◆ Your objective:
Output a verbatim copy of the data, cut off after the line that contains "1.05).build('grille', 'satin_chrome', R_)".

◆ Data segment:
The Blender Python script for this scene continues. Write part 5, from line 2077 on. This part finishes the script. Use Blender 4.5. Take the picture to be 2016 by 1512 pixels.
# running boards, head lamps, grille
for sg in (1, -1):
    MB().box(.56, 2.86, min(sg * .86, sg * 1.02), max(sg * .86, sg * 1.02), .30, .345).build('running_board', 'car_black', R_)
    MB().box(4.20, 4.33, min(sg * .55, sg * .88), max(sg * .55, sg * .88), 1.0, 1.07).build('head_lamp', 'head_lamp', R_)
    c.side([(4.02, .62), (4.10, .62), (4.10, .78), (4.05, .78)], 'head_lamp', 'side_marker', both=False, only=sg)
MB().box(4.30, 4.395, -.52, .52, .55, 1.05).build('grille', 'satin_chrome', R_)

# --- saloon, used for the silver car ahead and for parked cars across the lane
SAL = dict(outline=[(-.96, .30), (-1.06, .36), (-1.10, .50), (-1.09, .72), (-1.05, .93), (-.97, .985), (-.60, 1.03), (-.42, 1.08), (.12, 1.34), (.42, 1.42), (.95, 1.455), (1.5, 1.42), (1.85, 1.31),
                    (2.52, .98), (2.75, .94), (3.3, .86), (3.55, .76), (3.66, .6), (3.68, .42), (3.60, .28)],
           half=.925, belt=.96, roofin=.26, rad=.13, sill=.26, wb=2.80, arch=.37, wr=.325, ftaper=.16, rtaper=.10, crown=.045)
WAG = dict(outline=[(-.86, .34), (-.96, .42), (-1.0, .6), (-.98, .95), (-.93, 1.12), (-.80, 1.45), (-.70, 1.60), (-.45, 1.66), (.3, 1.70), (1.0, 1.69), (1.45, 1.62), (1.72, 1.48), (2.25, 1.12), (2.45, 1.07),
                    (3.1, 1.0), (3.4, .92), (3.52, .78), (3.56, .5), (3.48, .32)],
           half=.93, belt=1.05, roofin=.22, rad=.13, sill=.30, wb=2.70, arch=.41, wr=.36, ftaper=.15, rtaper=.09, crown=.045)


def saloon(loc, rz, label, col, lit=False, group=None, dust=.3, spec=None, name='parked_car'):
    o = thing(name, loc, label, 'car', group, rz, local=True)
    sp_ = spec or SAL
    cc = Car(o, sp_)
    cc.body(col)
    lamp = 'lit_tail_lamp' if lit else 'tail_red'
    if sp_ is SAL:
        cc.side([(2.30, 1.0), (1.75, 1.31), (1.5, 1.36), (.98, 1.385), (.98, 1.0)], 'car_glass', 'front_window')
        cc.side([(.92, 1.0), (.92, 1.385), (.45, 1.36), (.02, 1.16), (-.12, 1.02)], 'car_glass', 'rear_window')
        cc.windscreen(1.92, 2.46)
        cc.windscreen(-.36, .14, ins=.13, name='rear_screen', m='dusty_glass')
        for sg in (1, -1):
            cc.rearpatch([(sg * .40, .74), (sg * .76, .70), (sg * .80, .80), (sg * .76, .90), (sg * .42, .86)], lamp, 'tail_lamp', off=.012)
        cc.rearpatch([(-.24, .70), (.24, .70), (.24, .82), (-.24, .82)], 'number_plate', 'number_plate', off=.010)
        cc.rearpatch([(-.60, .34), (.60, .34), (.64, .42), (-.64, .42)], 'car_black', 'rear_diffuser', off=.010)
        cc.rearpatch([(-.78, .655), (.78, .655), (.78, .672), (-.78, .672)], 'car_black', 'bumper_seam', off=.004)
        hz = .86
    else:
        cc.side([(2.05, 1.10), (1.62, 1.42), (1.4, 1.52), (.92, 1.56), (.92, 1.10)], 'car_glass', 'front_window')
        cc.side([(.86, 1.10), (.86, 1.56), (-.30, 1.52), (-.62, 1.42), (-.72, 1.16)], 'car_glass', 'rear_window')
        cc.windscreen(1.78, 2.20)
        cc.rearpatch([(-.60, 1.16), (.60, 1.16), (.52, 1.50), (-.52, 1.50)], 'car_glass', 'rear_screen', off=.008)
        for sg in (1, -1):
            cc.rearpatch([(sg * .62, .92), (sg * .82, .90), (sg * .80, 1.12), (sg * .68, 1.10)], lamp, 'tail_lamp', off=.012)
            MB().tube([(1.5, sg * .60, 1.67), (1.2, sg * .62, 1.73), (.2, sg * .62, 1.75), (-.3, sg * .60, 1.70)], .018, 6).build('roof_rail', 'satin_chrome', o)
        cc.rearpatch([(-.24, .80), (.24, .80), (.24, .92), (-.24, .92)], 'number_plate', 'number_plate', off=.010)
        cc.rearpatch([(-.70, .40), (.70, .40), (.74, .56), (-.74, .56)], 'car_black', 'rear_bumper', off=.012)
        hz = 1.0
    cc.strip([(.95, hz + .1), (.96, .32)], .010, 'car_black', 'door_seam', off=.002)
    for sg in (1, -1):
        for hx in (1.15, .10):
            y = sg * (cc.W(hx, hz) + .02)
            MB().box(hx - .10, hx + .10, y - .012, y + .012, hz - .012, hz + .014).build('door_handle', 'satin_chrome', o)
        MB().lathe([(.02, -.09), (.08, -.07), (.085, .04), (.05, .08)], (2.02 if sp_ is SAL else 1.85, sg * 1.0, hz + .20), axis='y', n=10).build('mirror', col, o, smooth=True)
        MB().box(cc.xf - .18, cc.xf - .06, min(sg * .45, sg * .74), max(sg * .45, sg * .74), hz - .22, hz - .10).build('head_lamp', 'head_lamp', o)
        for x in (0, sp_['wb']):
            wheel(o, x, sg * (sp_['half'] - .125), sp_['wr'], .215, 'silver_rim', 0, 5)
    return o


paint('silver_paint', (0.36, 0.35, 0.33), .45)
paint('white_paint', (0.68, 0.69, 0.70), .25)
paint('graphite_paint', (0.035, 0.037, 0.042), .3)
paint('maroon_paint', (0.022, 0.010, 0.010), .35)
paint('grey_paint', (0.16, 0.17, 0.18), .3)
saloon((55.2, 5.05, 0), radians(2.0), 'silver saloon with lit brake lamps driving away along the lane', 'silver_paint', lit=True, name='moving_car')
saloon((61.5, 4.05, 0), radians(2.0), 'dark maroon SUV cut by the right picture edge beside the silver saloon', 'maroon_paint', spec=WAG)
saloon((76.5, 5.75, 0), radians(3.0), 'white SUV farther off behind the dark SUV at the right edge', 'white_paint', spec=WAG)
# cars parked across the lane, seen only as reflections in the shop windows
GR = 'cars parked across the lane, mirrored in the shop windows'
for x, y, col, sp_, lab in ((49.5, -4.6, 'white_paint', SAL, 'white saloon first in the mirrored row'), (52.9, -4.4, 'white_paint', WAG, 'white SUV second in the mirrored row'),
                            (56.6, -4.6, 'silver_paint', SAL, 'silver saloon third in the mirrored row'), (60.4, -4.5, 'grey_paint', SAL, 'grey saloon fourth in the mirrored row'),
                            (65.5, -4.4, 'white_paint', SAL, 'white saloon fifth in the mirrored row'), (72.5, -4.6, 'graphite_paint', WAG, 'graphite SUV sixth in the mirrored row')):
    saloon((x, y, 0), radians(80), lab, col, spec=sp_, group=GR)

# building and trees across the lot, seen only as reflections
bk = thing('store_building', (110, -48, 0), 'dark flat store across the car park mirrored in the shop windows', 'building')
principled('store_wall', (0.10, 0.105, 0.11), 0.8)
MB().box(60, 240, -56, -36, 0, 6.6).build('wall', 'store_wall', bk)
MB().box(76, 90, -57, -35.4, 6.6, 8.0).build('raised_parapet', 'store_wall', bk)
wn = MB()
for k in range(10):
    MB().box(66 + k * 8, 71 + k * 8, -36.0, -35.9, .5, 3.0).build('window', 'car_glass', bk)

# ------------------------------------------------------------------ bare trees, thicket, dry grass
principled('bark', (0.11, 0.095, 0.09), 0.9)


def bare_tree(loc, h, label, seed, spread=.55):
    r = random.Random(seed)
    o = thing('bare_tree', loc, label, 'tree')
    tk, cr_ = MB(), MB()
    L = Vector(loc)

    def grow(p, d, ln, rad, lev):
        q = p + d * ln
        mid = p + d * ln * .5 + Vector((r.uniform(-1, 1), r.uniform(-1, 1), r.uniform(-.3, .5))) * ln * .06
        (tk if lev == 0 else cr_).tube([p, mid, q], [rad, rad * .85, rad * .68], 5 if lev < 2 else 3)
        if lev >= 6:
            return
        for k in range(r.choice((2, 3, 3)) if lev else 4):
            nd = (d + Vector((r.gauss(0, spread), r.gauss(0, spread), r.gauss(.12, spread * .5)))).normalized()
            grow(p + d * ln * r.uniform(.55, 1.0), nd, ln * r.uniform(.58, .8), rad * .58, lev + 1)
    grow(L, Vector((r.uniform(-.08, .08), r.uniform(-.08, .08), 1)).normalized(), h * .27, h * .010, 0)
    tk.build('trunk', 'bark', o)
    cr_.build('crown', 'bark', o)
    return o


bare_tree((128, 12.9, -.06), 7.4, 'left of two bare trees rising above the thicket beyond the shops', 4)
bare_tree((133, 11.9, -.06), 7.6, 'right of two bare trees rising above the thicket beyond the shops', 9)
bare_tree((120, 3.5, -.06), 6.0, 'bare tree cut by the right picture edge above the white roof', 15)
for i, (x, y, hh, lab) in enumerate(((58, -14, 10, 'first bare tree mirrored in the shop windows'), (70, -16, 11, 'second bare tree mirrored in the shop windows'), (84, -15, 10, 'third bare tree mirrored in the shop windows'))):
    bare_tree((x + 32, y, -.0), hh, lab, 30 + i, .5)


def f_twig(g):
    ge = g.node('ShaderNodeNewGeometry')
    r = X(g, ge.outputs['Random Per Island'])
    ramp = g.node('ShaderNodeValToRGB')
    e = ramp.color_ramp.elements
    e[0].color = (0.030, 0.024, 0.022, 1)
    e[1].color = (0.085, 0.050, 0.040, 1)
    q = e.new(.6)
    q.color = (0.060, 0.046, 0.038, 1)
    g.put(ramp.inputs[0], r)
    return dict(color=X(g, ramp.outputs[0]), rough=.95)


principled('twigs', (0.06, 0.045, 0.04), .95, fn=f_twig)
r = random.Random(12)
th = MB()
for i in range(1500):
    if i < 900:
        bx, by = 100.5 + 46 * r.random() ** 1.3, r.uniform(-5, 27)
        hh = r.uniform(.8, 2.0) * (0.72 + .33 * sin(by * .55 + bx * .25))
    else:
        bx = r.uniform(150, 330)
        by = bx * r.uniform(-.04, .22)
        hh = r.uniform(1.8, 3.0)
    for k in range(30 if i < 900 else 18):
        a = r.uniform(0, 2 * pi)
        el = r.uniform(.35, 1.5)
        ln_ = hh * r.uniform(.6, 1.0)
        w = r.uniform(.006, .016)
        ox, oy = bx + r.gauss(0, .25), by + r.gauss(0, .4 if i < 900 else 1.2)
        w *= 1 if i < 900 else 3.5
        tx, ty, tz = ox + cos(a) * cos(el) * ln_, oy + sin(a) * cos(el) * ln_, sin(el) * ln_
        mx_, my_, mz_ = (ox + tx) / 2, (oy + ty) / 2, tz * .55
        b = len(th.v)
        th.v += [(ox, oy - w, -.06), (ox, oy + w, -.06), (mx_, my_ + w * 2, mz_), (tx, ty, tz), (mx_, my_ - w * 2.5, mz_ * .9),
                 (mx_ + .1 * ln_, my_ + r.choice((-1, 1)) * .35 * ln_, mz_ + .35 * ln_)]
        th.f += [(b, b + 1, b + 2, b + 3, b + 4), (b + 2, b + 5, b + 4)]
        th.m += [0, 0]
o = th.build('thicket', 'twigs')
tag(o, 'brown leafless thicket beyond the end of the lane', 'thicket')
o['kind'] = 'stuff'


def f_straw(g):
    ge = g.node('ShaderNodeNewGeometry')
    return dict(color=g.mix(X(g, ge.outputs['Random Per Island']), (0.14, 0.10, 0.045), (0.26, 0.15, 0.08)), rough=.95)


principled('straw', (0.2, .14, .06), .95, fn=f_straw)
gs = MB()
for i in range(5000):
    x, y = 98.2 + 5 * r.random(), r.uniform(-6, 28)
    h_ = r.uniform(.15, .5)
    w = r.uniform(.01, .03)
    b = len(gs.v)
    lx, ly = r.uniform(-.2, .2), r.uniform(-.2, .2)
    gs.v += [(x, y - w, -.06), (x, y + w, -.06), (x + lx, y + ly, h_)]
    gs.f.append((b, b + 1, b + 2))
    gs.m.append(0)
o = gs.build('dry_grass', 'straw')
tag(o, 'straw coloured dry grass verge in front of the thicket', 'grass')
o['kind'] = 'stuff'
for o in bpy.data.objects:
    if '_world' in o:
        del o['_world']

◆ Written reply:
The Blender Python script for this scene continues. Write part 5, from line 2077 on. This part finishes the script. Use Blender 4.5. Take the picture to be 2016 by 1512 pixels.
# running boards, head lamps, grille
for sg in (1, -1):
    MB().box(.56, 2.86, min(sg * .86, sg * 1.02), max(sg * .86, sg * 1.02), .30, .345).build('running_board', 'car_black', R_)
    MB().box(4.20, 4.33, min(sg * .55, sg * .88), max(sg * .55, sg * .88), 1.0, 1.07).build('head_lamp', 'head_lamp', R_)
    c.side([(4.02, .62), (4.10, .62), (4.10, .78), (4.05, .78)], 'head_lamp', 'side_marker', both=False, only=sg)
MB().box(4.30, 4.395, -.52, .52, .55, 1.05).build('grille', 'satin_chrome', R_)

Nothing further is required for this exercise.